Uso o termo “erros” por falta de palavra melhor, talvez só para facilitar entendimentos. Tudo que se sabe ao ser pai é que você vai errar. Se ninguém dispõe de manual nem pode ensaiar, o resultado natural vai ser um caminho permeado pelo melhor que se pode oferecer, mas ainda assim com consequências indesejadas no meio do caminho. A antropologia já identificou como comunidades habitantes de lugares muito inóspitos e convivência com a natureza mais selvagem julgam menos o comportamento alheio — nenhum animal na floresta fica observando os tropeços ou escorregões do coleguinha. Cada um vive a vida que pode.

Foi talvez essa tentativa de me aproximar ou de superá-lo que me levou ao mercado financeiro. Gostaria de ter começado com uma postura racional, científica. Mas não foi assim, claro. Iniciei fazendo alguns trades, escorado em preceitos da análise técnica ou em alguma narrativa do momento. 

No final dos anos 90, era tudo sobre tecnologia (qualquer semelhança com a atual realidade pode não ser mera coincidência) e internet. Por aqui, viveríamos as benesses da TV a cabo e lá fui eu, também emulando meu pai, comprar as PLIM4. Como não poderia ser diferente, as Globo Nabo deram… nabo!

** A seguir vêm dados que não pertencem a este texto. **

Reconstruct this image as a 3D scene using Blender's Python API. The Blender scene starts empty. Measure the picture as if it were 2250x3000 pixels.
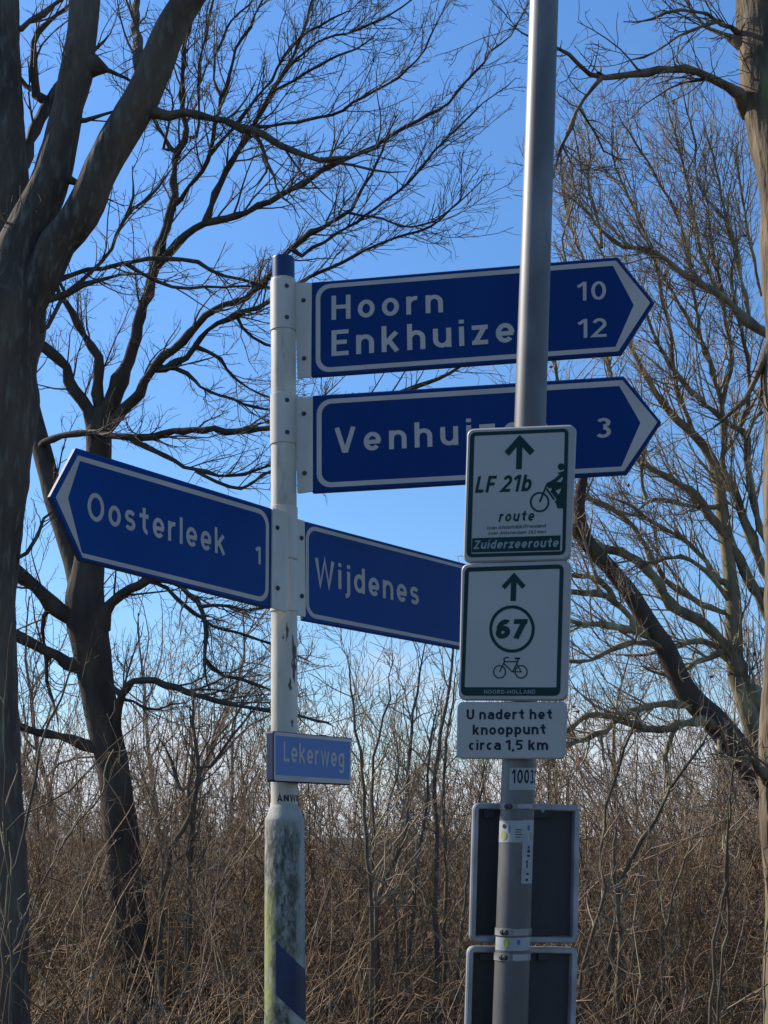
import bpy, math, random
import numpy as np
from mathutils import noise as mnoise, Vector

# ------------------------------------------------------------------ camera
PITCH = math.radians(13.97)
EYE = np.array([0.0, 0.0, 1.6])
FPX = 3800.0                      # focal length in photograph pixels (2250 x 3000)
sc = bpy.context.scene
cd = bpy.data.cameras.new('camera')
cam = bpy.data.objects.new('camera', cd)
sc.collection.objects.link(cam)
cam.location = EYE.tolist()
cam.rotation_euler = (math.pi/2 + PITCH, 0, 0)
cd.sensor_fit = 'VERTICAL'
cd.sensor_height = 24
cd.lens = 24*FPX/3000
cd.clip_end = 3000
cd.clip_start = 0.05
sc.camera = cam

# ------------------------------------------------------------------ sky, sun
SUN_EL, SUN_AZ_LEFT = 36.0, 66.0     # degrees above the horizon, degrees left of straight ahead (+Y)
w = bpy.data.worlds.new('World'); sc.world = w; w.use_nodes = True
nt = w.node_tree; nd = nt.nodes; lk = nt.links
bg = nd['Background']
sky = nd.new('ShaderNodeTexSky'); sky.sky_type = 'NISHITA'; sky.sun_disc = False
sky.sun_elevation = math.radians(SUN_EL)
sky.sun_rotation = math.radians(-SUN_AZ_LEFT)
sky.air_density = 1.0; sky.dust_density = 0.25; sky.ozone_density = 3.0; sky.altitude = 0
tc = nd.new('ShaderNodeTexCoord')
sep = nd.new('ShaderNodeSeparateXYZ'); lk.new(tc.outputs['Generated'], sep.inputs[0])
mp = nd.new('ShaderNodeMapping'); mp.inputs['Scale'].default_value = (1.0, 1.0, 3.2)
mp.inputs['Location'].default_value = (0.35, 0.1, 0.0)
lk.new(tc.outputs['Generated'], mp.inputs[0])
cn = nd.new('ShaderNodeTexNoise'); cn.inputs['Scale'].default_value = 5.0; cn.inputs['Detail'].default_value = 7; cn.inputs['Roughness'].default_value = .55
lk.new(mp.outputs[0], cn.inputs['Vector'])
ele = nd.new('ShaderNodeMapRange'); ele.inputs['From Min'].default_value = 0.17; ele.inputs['From Max'].default_value = 0.0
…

Sensível aos vieses cognitivos clássicos, fora do meu conhecimento à época, cometi todos os erros clássicos possíveis. Cedi ao medo de ficar de fora, comprei mais depois de cair na tentativa de fazer preço mé(r)dio, reverberei notícias favoráveis enquanto negava contra-argumentos (viés de confirmação), contabilizei número crescente de amigos usuários de TV a cabo (viés de disponibilidade), me achei mais bem informado e visionário do que os outros (excesso de confiança), demorei demais para realizar o prejuízo.

Foi um desastre financeiro completo. Mas intelectualmente estimulante, além de muito disciplinador. Consigo ver as raízes originais da minha monografia na USP penetrando o subsolo daquela tentativa edípica de começar no mercado financeiro. Àquela altura, eu já lia bastante sobre value investing, Buffett, Fisher, Graham, Greenwald e por aí vai. Essa abordagem passou a fazer muito mais sentido pra mim, tanto intelectual quanto financeiramente — comecei a adotá-la nos meus próprios investimentos com resultados diferentes daqueles do debutante.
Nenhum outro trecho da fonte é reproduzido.